Repeat the whole listing exactly.
----
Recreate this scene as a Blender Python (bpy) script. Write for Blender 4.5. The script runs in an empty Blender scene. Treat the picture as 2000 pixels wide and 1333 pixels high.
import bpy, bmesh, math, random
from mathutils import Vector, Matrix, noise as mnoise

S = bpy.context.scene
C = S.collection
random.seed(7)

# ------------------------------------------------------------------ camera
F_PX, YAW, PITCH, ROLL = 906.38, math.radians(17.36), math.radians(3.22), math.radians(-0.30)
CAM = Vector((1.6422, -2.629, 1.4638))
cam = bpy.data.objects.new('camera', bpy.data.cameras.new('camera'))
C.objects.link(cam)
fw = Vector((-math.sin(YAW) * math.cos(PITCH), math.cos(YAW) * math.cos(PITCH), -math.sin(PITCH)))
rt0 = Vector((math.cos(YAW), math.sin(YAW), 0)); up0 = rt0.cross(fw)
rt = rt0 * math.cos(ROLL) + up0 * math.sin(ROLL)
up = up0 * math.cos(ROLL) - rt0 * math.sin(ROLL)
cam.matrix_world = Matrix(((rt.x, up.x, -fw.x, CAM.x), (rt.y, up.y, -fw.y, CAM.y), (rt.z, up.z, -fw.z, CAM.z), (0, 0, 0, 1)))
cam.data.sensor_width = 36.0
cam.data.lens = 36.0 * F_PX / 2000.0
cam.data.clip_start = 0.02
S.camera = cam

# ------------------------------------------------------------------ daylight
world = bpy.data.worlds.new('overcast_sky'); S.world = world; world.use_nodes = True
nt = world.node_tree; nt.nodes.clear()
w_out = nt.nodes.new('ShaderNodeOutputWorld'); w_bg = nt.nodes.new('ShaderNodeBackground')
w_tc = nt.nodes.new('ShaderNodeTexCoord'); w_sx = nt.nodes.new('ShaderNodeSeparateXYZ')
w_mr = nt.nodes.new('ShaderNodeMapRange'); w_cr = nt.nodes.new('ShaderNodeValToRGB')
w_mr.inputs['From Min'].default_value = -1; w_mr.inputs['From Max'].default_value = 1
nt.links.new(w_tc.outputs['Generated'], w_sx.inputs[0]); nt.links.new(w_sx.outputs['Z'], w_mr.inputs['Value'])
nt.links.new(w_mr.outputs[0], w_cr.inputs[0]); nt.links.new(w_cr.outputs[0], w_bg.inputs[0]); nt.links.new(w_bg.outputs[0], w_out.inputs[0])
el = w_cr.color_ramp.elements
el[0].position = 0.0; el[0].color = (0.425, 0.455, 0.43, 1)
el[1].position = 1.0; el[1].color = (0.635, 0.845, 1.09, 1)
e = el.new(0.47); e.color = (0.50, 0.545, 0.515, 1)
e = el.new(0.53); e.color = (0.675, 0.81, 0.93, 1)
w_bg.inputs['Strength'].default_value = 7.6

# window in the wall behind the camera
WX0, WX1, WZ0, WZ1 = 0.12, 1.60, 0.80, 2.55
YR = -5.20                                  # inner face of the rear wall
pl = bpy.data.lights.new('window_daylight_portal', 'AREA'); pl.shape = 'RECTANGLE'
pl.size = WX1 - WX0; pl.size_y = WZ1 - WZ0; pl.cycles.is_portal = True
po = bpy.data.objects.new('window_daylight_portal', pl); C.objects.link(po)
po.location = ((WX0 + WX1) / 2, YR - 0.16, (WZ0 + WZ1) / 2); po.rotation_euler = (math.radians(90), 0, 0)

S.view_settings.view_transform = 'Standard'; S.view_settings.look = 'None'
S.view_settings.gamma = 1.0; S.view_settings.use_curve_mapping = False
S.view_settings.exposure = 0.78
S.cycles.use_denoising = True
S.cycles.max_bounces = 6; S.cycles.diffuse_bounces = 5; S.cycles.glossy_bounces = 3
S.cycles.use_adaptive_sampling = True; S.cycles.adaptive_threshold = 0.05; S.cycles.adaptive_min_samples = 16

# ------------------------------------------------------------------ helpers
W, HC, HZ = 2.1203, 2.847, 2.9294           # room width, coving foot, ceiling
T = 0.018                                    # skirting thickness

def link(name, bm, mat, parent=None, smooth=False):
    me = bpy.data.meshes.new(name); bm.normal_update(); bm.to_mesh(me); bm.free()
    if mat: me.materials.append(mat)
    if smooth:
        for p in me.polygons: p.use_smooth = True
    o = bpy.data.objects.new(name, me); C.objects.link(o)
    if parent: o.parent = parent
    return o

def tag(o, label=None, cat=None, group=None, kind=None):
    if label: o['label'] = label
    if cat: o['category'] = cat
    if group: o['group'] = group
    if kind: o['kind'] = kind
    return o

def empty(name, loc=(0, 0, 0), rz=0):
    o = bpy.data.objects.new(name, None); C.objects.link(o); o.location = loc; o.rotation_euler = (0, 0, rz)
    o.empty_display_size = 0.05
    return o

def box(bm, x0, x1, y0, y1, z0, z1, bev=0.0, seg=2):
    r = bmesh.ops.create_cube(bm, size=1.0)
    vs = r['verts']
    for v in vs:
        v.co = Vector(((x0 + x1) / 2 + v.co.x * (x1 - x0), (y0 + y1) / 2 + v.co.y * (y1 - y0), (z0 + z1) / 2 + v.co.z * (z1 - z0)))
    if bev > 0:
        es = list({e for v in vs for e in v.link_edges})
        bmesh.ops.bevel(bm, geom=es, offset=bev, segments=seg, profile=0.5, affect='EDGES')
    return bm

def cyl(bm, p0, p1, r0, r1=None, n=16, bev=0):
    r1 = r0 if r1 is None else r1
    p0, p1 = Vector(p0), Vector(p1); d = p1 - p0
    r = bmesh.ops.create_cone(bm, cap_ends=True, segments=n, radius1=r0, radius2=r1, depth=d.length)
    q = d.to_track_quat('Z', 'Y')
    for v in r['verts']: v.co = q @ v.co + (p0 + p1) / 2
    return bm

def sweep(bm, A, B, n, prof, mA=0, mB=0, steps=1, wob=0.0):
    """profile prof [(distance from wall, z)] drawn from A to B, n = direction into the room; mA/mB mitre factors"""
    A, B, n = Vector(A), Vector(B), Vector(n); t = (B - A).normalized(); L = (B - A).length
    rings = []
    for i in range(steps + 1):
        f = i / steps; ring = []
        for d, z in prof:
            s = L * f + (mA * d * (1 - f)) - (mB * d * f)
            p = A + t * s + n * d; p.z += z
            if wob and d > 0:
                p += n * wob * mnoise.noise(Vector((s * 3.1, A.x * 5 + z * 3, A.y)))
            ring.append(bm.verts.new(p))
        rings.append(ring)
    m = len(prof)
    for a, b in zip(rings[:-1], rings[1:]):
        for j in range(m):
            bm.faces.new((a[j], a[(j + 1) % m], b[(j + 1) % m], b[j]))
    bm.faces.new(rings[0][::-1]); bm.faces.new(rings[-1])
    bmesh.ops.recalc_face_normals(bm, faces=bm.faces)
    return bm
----
# Finished answer:
Recreate this scene as a Blender Python (bpy) script. Write for Blender 4.5. The script runs in an empty Blender scene. Treat the picture as 2000 pixels wide and 1333 pixels high.
import bpy, bmesh, math, random
from mathutils import Vector, Matrix, noise as mnoise

S = bpy.context.scene
C = S.collection
random.seed(7)

# ------------------------------------------------------------------ camera
F_PX, YAW, PITCH, ROLL = 906.38, math.radians(17.36), math.radians(3.22), math.radians(-0.30)
CAM = Vector((1.6422, -2.629, 1.4638))
cam = bpy.data.objects.new('camera', bpy.data.cameras.new('camera'))
C.objects.link(cam)
fw = Vector((-math.sin(YAW) * math.cos(PITCH), math.cos(YAW) * math.cos(PITCH), -math.sin(PITCH)))
rt0 = Vector((math.cos(YAW), math.sin(YAW), 0)); up0 = rt0.cross(fw)
rt = rt0 * math.cos(ROLL) + up0 * math.sin(ROLL)
up = up0 * math.cos(ROLL) - rt0 * math.sin(ROLL)
cam.matrix_world = Matrix(((rt.x, up.x, -fw.x, CAM.x), (rt.y, up.y, -fw.y, CAM.y), (rt.z, up.z, -fw.z, CAM.z), (0, 0, 0, 1)))
cam.data.sensor_width = 36.0
cam.data.lens = 36.0 * F_PX / 2000.0
cam.data.clip_start = 0.02
S.camera = cam

# ------------------------------------------------------------------ daylight
world = bpy.data.worlds.new('overcast_sky'); S.world = world; world.use_nodes = True
nt = world.node_tree; nt.nodes.clear()
w_out = nt.nodes.new('ShaderNodeOutputWorld'); w_bg = nt.nodes.new('ShaderNodeBackground')
w_tc = nt.nodes.new('ShaderNodeTexCoord'); w_sx = nt.nodes.new('ShaderNodeSeparateXYZ')
w_mr = nt.nodes.new('ShaderNodeMapRange'); w_cr = nt.nodes.new('ShaderNodeValToRGB')
w_mr.inputs['From Min'].default_value = -1; w_mr.inputs['From Max'].default_value = 1
nt.links.new(w_tc.outputs['Generated'], w_sx.inputs[0]); nt.links.new(w_sx.outputs['Z'], w_mr.inputs['Value'])
nt.links.new(w_mr.outputs[0], w_cr.inputs[0]); nt.links.new(w_cr.outputs[0], w_bg.inputs[0]); nt.links.new(w_bg.outputs[0], w_out.inputs[0])
el = w_cr.color_ramp.elements
el[0].position = 0.0; el[0].color = (0.425, 0.455, 0.43, 1)
el[1].position = 1.0; el[1].color = (0.635, 0.845, 1.09, 1)
e = el.new(0.47); e.color = (0.50, 0.545, 0.515, 1)
e = el.new(0.53); e.color = (0.675, 0.81, 0.93, 1)
w_bg.inputs['Strength'].default_value = 7.6

# window in the wall behind the camera
WX0, WX1, WZ0, WZ1 = 0.12, 1.60, 0.80, 2.55
YR = -5.20                                  # inner face of the rear wall
pl = bpy.data.lights.new('window_daylight_portal', 'AREA'); pl.shape = 'RECTANGLE'
pl.size = WX1 - WX0; pl.size_y = WZ1 - WZ0; pl.cycles.is_portal = True
po = bpy.data.objects.new('window_daylight_portal', pl); C.objects.link(po)
po.location = ((WX0 + WX1) / 2, YR - 0.16, (WZ0 + WZ1) / 2); po.rotation_euler = (math.radians(90), 0, 0)

S.view_settings.view_transform = 'Standard'; S.view_settings.look = 'None'
S.view_settings.gamma = 1.0; S.view_settings.use_curve_mapping = False
S.view_settings.exposure = 0.78
S.cycles.use_denoising = True
S.cycles.max_bounces = 6; S.cycles.diffuse_bounces = 5; S.cycles.glossy_bounces = 3
S.cycles.use_adaptive_sampling = True; S.cycles.adaptive_threshold = 0.05; S.cycles.adaptive_min_samples = 16

# ------------------------------------------------------------------ helpers
W, HC, HZ = 2.1203, 2.847, 2.9294           # room width, coving foot, ceiling
T = 0.018                                    # skirting thickness

def link(name, bm, mat, parent=None, smooth=False):
    me = bpy.data.meshes.new(name); bm.normal_update(); bm.to_mesh(me); bm.free()
    if mat: me.materials.append(mat)
    if smooth:
        for p in me.polygons: p.use_smooth = True
    o = bpy.data.objects.new(name, me); C.objects.link(o)
    if parent: o.parent = parent
    return o

def tag(o, label=None, cat=None, group=None, kind=None):
    if label: o['label'] = label
    if cat: o['category'] = cat
    if group: o['group'] = group
    if kind: o['kind'] = kind
    return o

def empty(name, loc=(0, 0, 0), rz=0):
    o = bpy.data.objects.new(name, None); C.objects.link(o); o.location = loc; o.rotation_euler = (0, 0, rz)
    o.empty_display_size = 0.05
    return o

def box(bm, x0, x1, y0, y1, z0, z1, bev=0.0, seg=2):
    r = bmesh.ops.create_cube(bm, size=1.0)
    vs = r['verts']
    for v in vs:
        v.co = Vector(((x0 + x1) / 2 + v.co.x * (x1 - x0), (y0 + y1) / 2 + v.co.y * (y1 - y0), (z0 + z1) / 2 + v.co.z * (z1 - z0)))
    if bev > 0:
        es = list({e for v in vs for e in v.link_edges})
        bmesh.ops.bevel(bm, geom=es, offset=bev, segments=seg, profile=0.5, affect='EDGES')
    return bm

def cyl(bm, p0, p1, r0, r1=None, n=16, bev=0):
    r1 = r0 if r1 is None else r1
    p0, p1 = Vector(p0), Vector(p1); d = p1 - p0
    r = bmesh.ops.create_cone(bm, cap_ends=True, segments=n, radius1=r0, radius2=r1, depth=d.length)
    q = d.to_track_quat('Z', 'Y')
    for v in r['verts']: v.co = q @ v.co + (p0 + p1) / 2
    return bm

def sweep(bm, A, B, n, prof, mA=0, mB=0, steps=1, wob=0.0):
    """profile prof [(distance from wall, z)] drawn from A to B, n = direction into the room; mA/mB mitre factors"""
    A, B, n = Vector(A), Vector(B), Vector(n); t = (B - A).normalized(); L = (B - A).length
    rings = []
    for i in range(steps + 1):
        f = i / steps; ring = []
        for d, z in prof:
            s = L * f + (mA * d * (1 - f)) - (mB * d * f)
            p = A + t * s + n * d; p.z += z
            if wob and d > 0:
                p += n * wob * mnoise.noise(Vector((s * 3.1, A.x * 5 + z * 3, A.y)))
            ring.append(bm.verts.new(p))
        rings.append(ring)
    m = len(prof)
    for a, b in zip(rings[:-1], rings[1:]):
        for j in range(m):
            bm.faces.new((a[j], a[(j + 1) % m], b[(j + 1) % m], b[j]))
    bm.faces.new(rings[0][::-1]); bm.faces.new(rings[-1])
    bmesh.ops.recalc_face_normals(bm, faces=bm.faces)
    return bm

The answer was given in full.